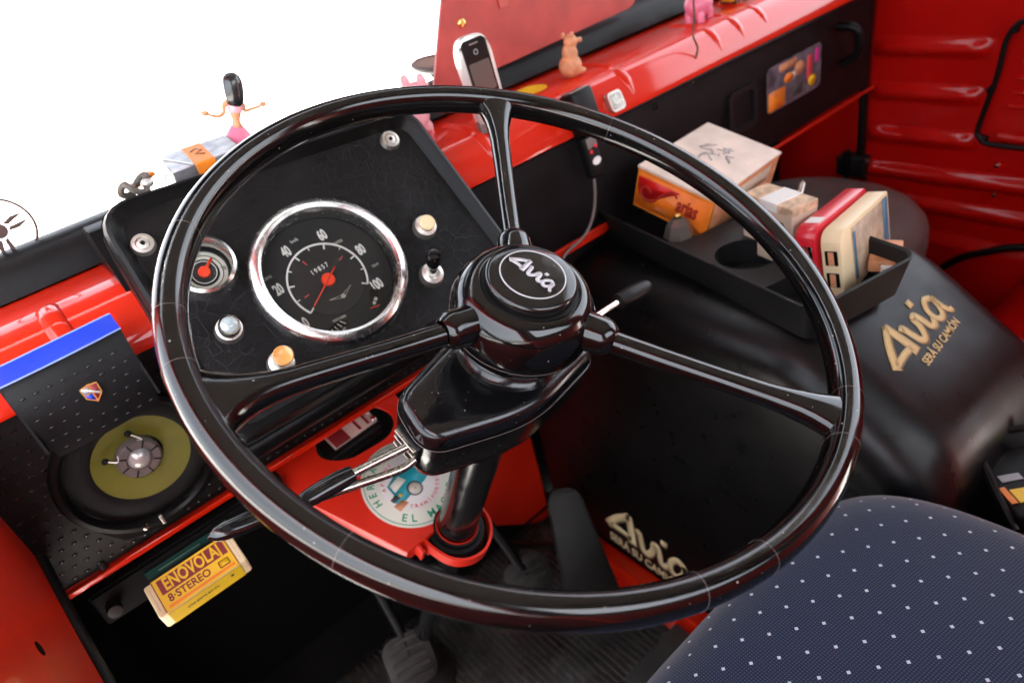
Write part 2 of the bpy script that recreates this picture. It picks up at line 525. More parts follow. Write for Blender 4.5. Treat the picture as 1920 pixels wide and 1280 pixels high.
# red cab shell: roof, pillars, back wall, left jamb
cab = thing('cab_body', (.58, 0, 0), 'red painted truck cab shell around the dashboard and seats', 'truck cab')
obj('roof', box(1.62, 1.56, .03, .012, c=(.58, .03, 1.62)), 'lining', cab)
obj('rear_wall', box(1.62, .03, .80, c=(.58, -.66, .39)), 'red_worn', cab)
obj('rear_wall_top', prism(rrect(1.62, .82, .01, 2), -.015, .015, holes=[rrect(1.10, .46, .05, 4, cy=-.01)]), 'lining', cab, frame((.58, -.66, 1.20), (1, 0, 0), (0, -1, 0)))
obj('added_rear_window', prism(rrect(1.10, .46, .05, 4, cy=-.01), -.002, .002), 'glass', cab, frame((.58, -.66, 1.20), (1, 0, 0), (0, -1, 0)))  # unseen window, put in for light and glints from behind
obj('left_window_header', box(.03, 1.40, .34, .004, c=(-.185, .07, 1.43)), 'red', cab)  # unseen header, made deep to narrow the light from the left
obj('left_rear_quarter', box(.03, .30, .70, .004, c=(-.185, -.50, 1.10)), 'red', cab)
obj('right_rear_quarter', box(.03, .40, .90, .004, c=(1.335, -.45, 1.15)), 'red', cab)
obj('front_pillar', xf(box(.06, .05, .86, .015), T(-.185, .80, 1.20)), 'red', cab)
obj('front_pillar', xf(box(.06, .05, .86, .015), T(1.36, .80, 1.20)), 'red', cab)
# left door opening jamb: plate in the plane x = -.12 with a curved front edge
jam = [(-.60, .10), (-.60, .74), (.20, .74), (.43, .742), (.62, .745), (.80, .745), (.80, .655), (.702, .618), (.632, .588), (.57, .556), (.51, .514), (.47, .472), (.44, .42), (.41, .30), (.39, .10)]
jam_hi = [(-.60, .02), (-.60, .70), (.10, .70), (.30, .715), (.62, .75), (.86, .78), (.86, .665), (.702, .618), (.632, .588), (.57, .556), (.51, .514), (.47, .472), (.44, .42), (.41, .30), (.39, .02)]
Fj = Matrix(((0, 0, 1, -.12), (1, 0, 0, 0), (0, 1, 0, 0), (0, 0, 0, 1)))
obj('door_jamb', prism(jam_hi, -.03, 0, holes=[circ(.0042, 12, .453, .623)]), 'red_worn', cab, Fj)
obj('jamb_hole_disc', prism(circ(.0048, 14, .453, .623, ry=.0060), -.0012, .0004), 'void', cab, Fj)  # flush black disc paints the dark inside the hole
sealp = spline([(-.119, y, z) for y, z in ((.86, .668), (.702, .620), (.632, .590), (.57, .558), (.51, .516), (.47, .474), (.44, .42), (.41, .30), (.40, .03))], 6)
obj('door_seal', tube(sealp, .0055, 10), 'rubber', cab)
# toe board and firewall
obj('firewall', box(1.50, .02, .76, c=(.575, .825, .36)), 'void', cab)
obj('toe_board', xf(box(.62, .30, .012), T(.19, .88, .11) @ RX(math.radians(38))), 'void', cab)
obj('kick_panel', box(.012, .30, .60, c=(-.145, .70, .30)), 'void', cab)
obj('red_toe_panel', xf(prism([(.30, .235), (.30, .13), (.42, .03), (.484, -.018), (.484, .31), (.30, .31)], -.006, 0), Matrix(((1, 0, 0, 0), (0, 0, -1, .762), (0, 1, 0, 0), (0, 0, 0, 1)))), 'red_worn', cab)
# right-hand inner wheel arch
wa = []
for i in range(13):
    a = PI * i / 12
    wa.append((.21 + .17 * math.cos(a), .02 + .27 * math.sin(a)))
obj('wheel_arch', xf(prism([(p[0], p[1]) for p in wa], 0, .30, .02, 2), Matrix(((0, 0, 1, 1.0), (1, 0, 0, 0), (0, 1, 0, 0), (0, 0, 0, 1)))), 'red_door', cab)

# ------------------------------------------------------------------ windscreen
ws = thing('windscreen', (.58, .79, .80), 'windscreen pane above the red dashboard with a dark round decal', 'windscreen')
Fw = frame((.58, .772, .785), (1, 0, 0), (0, -1, .12))
pane = prism(rrect(1.56, .78, .05), -.002, .002)
obj('pane', xf(pane, T(0, .385)), 'glass', ws, Fw)
seal_c = [(-.20, .745, .769), (.3, .745, .771), (.80, .748, .773), (1.1, .742, .772), (1.34, .72, .770)]
seal_s = []
for p in spline(seal_c, 5):
    seal_s.append([(p[0], p[1] + a, p[2] + b) for a, b in ((-.021, -.014), (-.017, .004), (-.008, .015), (.004, .019), (.022, .018), (.024, -.020), (0, -.024))])
obj('rubber_seal', loft(seal_s), 'rubber', ws)
# decal: thin ring, compass-like blades and arc lettering, stuck on the inside of the glass
Fd = frame((-.0105, .7580, .8065), (1, 0, 0), (0, -1, .12))
dec = obj('round_decal', ring(.0268, .0292, 0, .0004, 60), 'decalbrown', ws, Fd)
bl = bmesh.new()
for a in (12, 128, 262):
    a = math.radians(a)
    for s in (-1, 1):
        prism([(.007 * math.cos(a + s * .55), .007 * math.sin(a + s * .55)), (.009 * math.cos(a + s * .1), .009 * math.sin(a + s * .1)),
               (.0265 * math.cos(a + s * .13), .0265 * math.sin(a + s * .13)), (.016 * math.cos(a + s * .38), .016 * math.sin(a + s * .38))], 0, .0004, bm=bl)
prism(circ(.0068, 20), 0, .0004, bm=bl)
obj('decal_blades', bl, 'decalbrown', dec, Fd)
arc_text('COLINOS', .0215, math.radians(76), .0072, 'decalgrey', dec, Fd @ T(0, 0, .0001), math.radians(15))

# ------------------------------------------------------------------ dashboard (red ledge + dark fascia)
dash = thing('dashboard', (.58, .62, .7), 'glossy red sheet metal dashboard ledge with dark fascia below it', 'dashboard')
prof = [(.768, .748), (.735, .752), (.70, .757), (.665, .758), (.642, .757), (.628, .752), (.618, .744), (.611, .734), (.606, .724), (.602, .714), (.602, .711), (.608, .710), (.70, .71), (.768, .71)]
secs = []
for x in (-.20, -.10, .0, .2, .4, .6, .8, 1.0, 1.15, 1.29):
    k = .0 if x < .8 else -.012 * ((x - .8) / .5) ** 2
    secs.append([(x, y + k, z) for y, z in prof])
obj('ledge', loft(secs), 'red', dash)
def bead(x, y0=.738, y1=.607, r=.0075, dx=0):
    # pressed stiffening bead: two parallel ridges closing in a loop over the lip
    b = bmesh.new()
    def zz(y):
        for (a, za), (c, zc) in zip(prof, prof[1:]):
            if c <= y <= a and a > c: return za + (zc - za) * (a - y) / (a - c)
        return .72
    n = 18
    ys = [y0 + (y1 - y0) * i / n for i in range(n + 1)]
    rad = [r * math.sqrt(max(.03, min(1, (i + .2) / 2.5, (n + .2 - i) / 2.5))) for i in range(n + 1)]
    return tube([(x + dx * i / n, y, zz(y) - .0012) for i, y in enumerate(ys)], rad, 16, b, flat=.45)
for x in (-.012, .428, .655, .835, .888, .945, 1.06):
    obj('pressed_bead', bead(x, *((.668, .606) if x < .1 else (.70, .607)), r=.0095 if x < .1 else .0085), 'red', dash)
# fascia below the lip, slightly proud steps
obj('fascia', box(1.36, .012, .172, .003, c=(.60, .628, .624)), 'fascia', dash)
obj('fascia_top_bead', tube([(-.17, .617, .706), (.5, .617, .706), (1.28, .607, .704)], .0035, 8), 'rubber', dash)
# lower red lip on the driver side and behind
obj('lower_red_edge', box(.52, .004, .006, .0012, c=(.12, .607, .5355)), 'red', dash)
obj('lower_return', box(.52, .05, .004, c=(.12, .632, .5345)), 'red_worn', dash)
obj('lower_red_line', box(.62, .004, .005, .001, c=(.965, .609, .5395)), 'red_worn', dash)
obj('under_panel_strip', box(.150, .010, .022, .003, c=(.150, .604, .580)), 'red', dash)
obj('centre_red_strip', box(.20, .005, .012, .001, c=(.50, .612, .575)), 'red_worn', dash)
# square air vent and printed picture panel on the passenger side
v = obj('vent_frame', prism(rrect(.070, .066, .012), 0, .006, holes=[rrect(.052, .048, .008)]), 'tray', dash, frame((.896, .6215, .624), (1, 0, 0), (0, -1, 0)))
obj('vent_dark_plate', prism(rrect(.052, .048, .008), 0, .0012), 'black', v, frame((.896, .6215, .624), (1, 0, 0), (0, -1, 0)))  # black plate paints the dark of the opening
Fp = frame((1.037, .6205, .627), (1, 0, 0), (0, -1, 0))
pic = obj('sticker_panel', prism(rrect(.152, .070, .010), 0, .0012), mat('busy_print', (.10, .09, .11), .5, var=.6, vscale=60), dash, Fp)
for nm, poly, mm in (('print_patch', rrect(.046, .030, .004, cx=-.050, cy=-.018), 'orange'), ('print_patch', rrect(.040, .018, .004, cx=-.052, cy=-.018), 'darkprint'),
                     ('print_patch', circ(.013, 16, -.018, .006, ry=.008), 'orange'), ('print_patch', circ(.006, 12, -.004, .006), 'white'),
                     ('print_patch', circ(.015, 16, .012, .012, ry=.011), 'clay'), ('print_patch', rrect(.016, .040, .004, cx=.042, cy=.004), 'redprint'),
                     ('print_patch', rrect(.05, .012, .004, cx=-.02, cy=.026), 'clay'), ('print_patch', circ(.012, 14, .050, -.018, ry=.009), 'yellow'),
                     ('print_patch', rrect(.030, .016, .004, cx=.008, cy=-.020), 'darkprint'), ('print_patch', rrect(.012, .022, .003, cx=.063, cy=.018), 'magenta')):
    global_k = .0012 + .0004 * random.random()
    obj(nm, prism(poly, global_k, global_k + .0003), mm, pic, Fp, smooth=0)
obj('grab_loop', tube(spline([(1.15, .615, .675), (1.155, .585, .668), (1.165, .585, .63), (1.165, .612, .61)], 5), .007, 10), 'rubber', dash)
# small black blob bolts on the fascia
for x, z in ((.71, .69), (1.20, .665), (.46, .60)):
    obj('fascia_screw', lathe([(0, .003), (.004, .002), (.005, 0)], 14), 'rubber', dash, frame((x, .6215, z), (1, 0, 0), (0, -1, 0)))
# square badge
Fb = frame((.618, .6055, .727), (1, 0, 0), (0, -.93, .36))
bd = obj('square_badge', prism(rrect(.024, .024, .006), -.004, .005, ), 'alu', dash, Fb)
obj('badge_face', prism(rrect(.018, .018, .004), .005, .0062), 'steel', bd, Fb)
# yellow round sticker on the ledge
obj('yellow_disc_sticker', prism(circ(.021, 40, .550, .675, ry=.019), .7586, .7590), 'yellow', dash)

# ------------------------------------------------------------------ instrument panel
PN = Vector((0, -math.cos(math.radians(40)), math.sin(math.radians(40))))
PG = Vector((.193, .560, .718))
FP = frame(PG, (1, 0, 0), PN)          # local x right, y up the slope, z towards the driver
ip = thing('instrument_panel', tuple(PG), 'black cracked vinyl instrument panel with round gauges and pull knobs', 'instrument panel')
def rpoly(pts, rad, n=6):
    out = []
    m = len(pts)
    for i, p in enumerate(pts):
        a, b_, c = Vector(pts[i - 1]), Vector(p), Vector(pts[(i + 1) % m])
        u1 = (a - b_).normalized(); u2 = (c - b_).normalized()
        r = rad[i] if isinstance(rad, (list, tuple)) else rad
        p1 = b_ + u1 * r; p2 = b_ + u2 * r
        for k in range(n + 1):
            t = k / n
            q = (1 - t) ** 2 * p1 + 2 * t * (1 - t) * b_ + t * t * p2
            out.append((q.x, q.y))
    return out
outl = rpoly([(.166, .113), (-.142, .136), (-.150, -.095), (.175, -.100)], [.02, .034, .02, .02])
inner = rpoly([(.148, .100), (-.128, .122), (-.134, -.082), (.160, -.086)], [.016, .026, .016, .016])
obj('panel_board', prism(outl, -.030, -.004, holes=[circ(.059, 48, 0, 0), circ(.0215, 32, -.0900, .0515)]), 'vinyl', ip, FP)
# rounded rim: loft between rings
def ringloft(A, B, hs):
    """A outer ring, B inner ring, hs list of (t, z)"""
    return loft([[(a[0] + (b[0] - a[0]) * t, a[1] + (b[1] - a[1]) * t, z) for a, b in zip(A, B)] for t, z in hs], closed=False, cap=False)
obj('padded_rim', ringloft(outl, inner, [(0, -.06), (-.02, -.012), (.08, -.002), (.25, .0045), (.45, .006), (.62, .0035), (.8, -.0005), (1.0, -.0038)]), 'vinyl_edge', ip, FP)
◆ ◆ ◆
> _What this task involves_
Take every line containing the word "radians" and copy it.

> _Task result_
obj('toe_board', xf(box(.62, .30, .012), T(.19, .88, .11) @ RX(math.radians(38))), 'void', cab)
    a = math.radians(a)
arc_text('COLINOS', .0215, math.radians(76), .0072, 'decalgrey', dec, Fd @ T(0, 0, .0001), math.radians(15))
PN = Vector((0, -math.cos(math.radians(40)), math.sin(math.radians(40))))